Antony
Antony or Marc Antony, Lat. Marcus Antonius, c.83 BC–30 BC, Roman politican and soldier. He was of a distinguished family; his mother was a relative of Julius Caesar. Antony was notorious from his youth for riotous living, but even his enemies admitted his courage.
Antony and Caesar
Between 58 BC and 56 BC Antony campaigned in Syria with Aulus Gabinius and then in Gaul with Caesar, who made a protégé of him. In 52 BC he became quaestor and in 49 BC tribune. When the situation between Pompey and Caesar became critical, Antony and Quintus Cassius Longinus, another tribune, vetoed the bill to deprive Caesar of his army and fled to him. Caesar crossed the Rubicon, and the civil war began. At the battle of Pharsalus, Caesar took the right wing, and Antony gave distinguished service as the leader of the left. After Caesar's assassination (44 BC), Antony, then consul, aroused the people against the conspirators and drove them from the city.
The Second Triumvirate
When Octavian (later Augustus), Caesar's adopted son and heir, arrived in Rome, Antony joined forces with him, but they soon fell out. Antony went to take Cisalpine Gaul as his assigned proconsular province, but Decimus Brutus would not give it up, and Antony besieged him (43 BC) at Mutina (modern Modena). The senate, urged by Cicero, who had excoriated Antony in the Philippics, sent the consuls Aulus Hirtius and Caius Vibius Pansa to attack Antony. The consuls fell in battle, but Antony retired into Transalpine Gaul.

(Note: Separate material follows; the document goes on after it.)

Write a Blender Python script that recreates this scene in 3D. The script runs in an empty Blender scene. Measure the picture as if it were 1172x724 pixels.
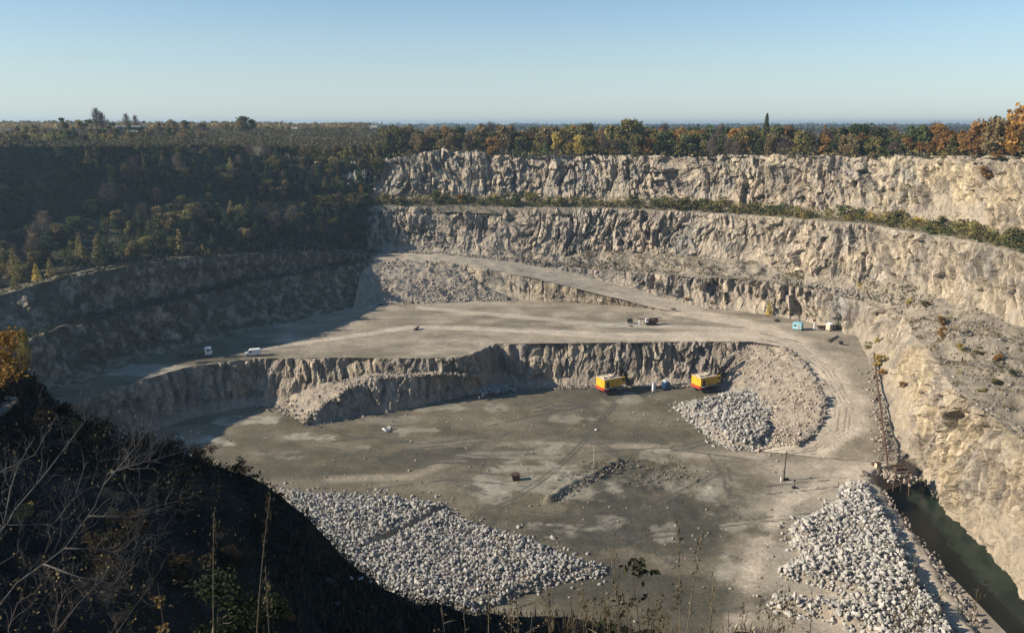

Octavian now decided for peace and arranged with Antony and Marcus Aemilius Lepidus the Second Triumvirate, with Antony receiving Asia as his command. In the proscription following this treaty Antony had Cicero killed. Antony and Octavian crushed the republicans at Philippi, and the triumvirate ruled the empire for five years.
Antony and Cleopatra
In 42 BC Antony met Cleopatra, and their love affair began. While Antony was in Egypt, his wife, Fulvia, became so alienated from Octavian that civil war broke out in Italy. At about the time Antony arrived in Italy, Fulvia died (40 BC) and peace was restored between Octavian and Antony, who married Octavian's sister Octavia; she became, thereafter, Antony's devoted partisan and the strongest force for peace between the two. In 36 BC, Antony undertook an invasion of Parthia. The war was costly and useless, and Antony succeeded only in adding some of Armenia to the Roman possessions.
In 37 BC, Antony settled in Alexandria as the acknowledged lover of Cleopatra. He gave himself up to pleasure, caring neither for the growing ill will in Rome nor for the increasing impatience of Octavian. In 32 BC the senate deprived Antony of his powers, thus making civil war inevitable. In 31 BC, Antony and his fleet met Marcus Vipsanius Agrippa with Octavian's fleet off Actium, and Antony found his large, cumbersome galleys were no match for the swift, small craft that Octavian had built. In the middle of the battle Cleopatra escaped with her boats, and Antony followed her. His navy surrendered to Octavian.
The situation of the two lovers was desperate. Returning to Alexandria, they set about fortifying Egypt against Octavian's arrival. When at length Octavian did come (30 BC), Antony committed suicide, under the impression, it is said, that Cleopatra had died already. She killed herself soon afterward. Shakespeare's Antony and Cleopatra. is by far the best known of the many dramas on that tragedy.
Bibliography
See R. Syme, The Roman Revolution (1939); A. Goldsworthy, Antony and Cleopatra (2010).